In your last paragraph you mentioned cabling issues and making sure there are no collisions. You don't mean the physical cables do you? I am guessing that this is beyond the scope of this forum, but is there a good place I could look to help me sort it out?

This may indeed be the problem because we have a Linksys WAP/4-port router at one end of the office connected to a Linksys 8-port switch at the other end of the office with a cat-5 cable. All the ports on each device are full. Things seem to work well most of the time, but the network freezes occasionally for 30 to 60 seconds. Sometimes we power cycle the WAP which gets things going again.

Any ideas?

Thanks again!

Steve



Da Geek Kid

join:2003-10-11
NexusOne
kudos:1

wow, great information... you see the 8 port switch should not see any collisions as they are full duplex(you have mentione that above) but the WAP uses a 4 port HUB... this is the reason why sometimes on a busy day broadcasts from multiple PCs can Freeze the network... to improve the situation is to add a switch and plug all the devices attached to the WAP hub on to the switch than by connecting the switch to the WAP will give you a smoother network reliability...

I hope that made sense


stevemayman

join:2006-12-11
San Diego, CA

Yes, that made perfect sense. I would gladly buy a switch in hopes of fixing the problem. Unfortunately when I took another look at the router it turned that it is a switch after all. I guess there is no magic bullet for us, but thanks for your help!

Steve



cdru
Go Colts
Premium,MVM
join:2003-05-14
Fort Wayne, IN
kudos:5
Reviews:
·Frontier FiOS

reply to Da Geek Kid

said by Da Geek Kid:

When TCP/IP communicates with it needs to set certain things so that the traffic has no issues before it can proceed. example when you want to hit www.google.com your linksys tells your PC that 1492 is the right MTU for communicating with google. However, when the packet is moving to google that MTU may actually change by another device (such as a VPN) and drop the MTU to 1300. the user is not involved in this process and hence does not notice this issue and in reality this is really the case as every where you visit might have a different capability for example if you change your PCs MTU to 1492, than it might effect the local LAN speed. As an example Gigabit Ehernet can handle Jumbo Frames (MTU of 9216)..
The issue with MTU is that you want to get the maximum amount of data in each packet to minimize the effect of packet overhead. Each packet has a little bit of overhead. Straight TCP/IP over Ethernet has relatively little. PPPoE adds a little more (hence the 1492 instead of 1500). VPN has quite a bit more, etc. Normally the two machines will try to negotiate a happy number were the sending computer sends data that completely fills what the receiving computer (or some computer inbetween) will accept.
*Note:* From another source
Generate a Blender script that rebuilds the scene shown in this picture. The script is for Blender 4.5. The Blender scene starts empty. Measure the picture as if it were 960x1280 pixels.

However in some cases there is a chance that a packet needs to get fragmented. For instance if the sending computer sends a 1500 byte packet but the path takes the packet across a PPPoE link in route to the receiving computer, it will get split up into a 1492 byte packet and a 8 byte packet. In the case of the 8 byte packet you are "paying" the overhead for another 1484 bytes of data, but you aren't actually sending it so that slice of bandwidth is gone.

Typically speaking you want to set your MTU as high as possible between you and your ISP and let the rest of everything handle itself automatically. If you are on PPPoE, set it at 1492. Most other DSL and cable connections are 1500. If you have something else, well it could be different.